My answer: The “idleness” of Yerushalayim’s avreichim is only external idleness. Truthfully, among them there are people of exceeding talents and those who are clever in the ways of the world, in addition to their esteemed stature in Torah and fear of Heaven. The problem is that the “Eastern” mode of dress, which is strange in the eyes of the Europeans, who make up the New Yishuv, is what makes them considered idle people. I am confident that our religious brethren in Germany can rectify the situation by creating a fund with which to establish a serious financial incentive that will enable people to support their family nicely, for the future position of rabbis of the moshavot (agricultural settlements). What they then need to do is to express their opinion that the attire of the rabbi should be a mixture [between traditional rabbinic garb and modern attire], in a manner that the rabbi would be acceptable to the populace, who are used to European culture. Then there would be nothing preventing [success], and as a result, the presumption of the avreichim of Yerushalayim being idle people will be removed, and we will find from among them rabbis who can act effectively to improve the religious situation in the moshavot.


A comment of Rabbi Halevy: How can we fix the way Torah is studied in Yerushalayim? I am astounded that not only has the community not produced one of the greatest scholars of the generation, but it has not even produced any exceptional scholars. Certainly, the avreichim who are in the tent of Torah focus on simple inferences and do not follow the approach to scholarship that such giants as the Shach, Mishneh Lamelech, Pri Chadash, … taught.
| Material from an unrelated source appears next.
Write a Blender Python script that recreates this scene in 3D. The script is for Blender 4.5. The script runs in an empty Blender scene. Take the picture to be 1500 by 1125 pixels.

My answer: The approach to Torah study in Yerushalayim does not need to be fixed. The scholars have all of the analytical skills that the most exceptional minds in the Diaspora have. They know the thought process of the great recent minds, and they are involved deeply in new ideas and analysis, in the same manner that has been learned from the works of the last centuries.

The reason that Yerushalayim has not produced some of the generation’s leading scholars, from the perspective of reputation, has to do with the situation. Someone can become known as a leading scholar if he becomes the rabbi of an important city or by publishing scholarly books. Neither of these is feasible in Eretz Yisrael and all the more so in Yerushalayim. There is no room for multiple "crowns" in one city, and in all of Eretz Yisrael there are only four known cities. Regarding books, the poverty is so great that there is no thought of publishing. Where will one get the money for it, and who will buy it if it is published? Several of the giants of scholarship in Yerushalayim do not even write down their novel ideas, and this is the way it has always been.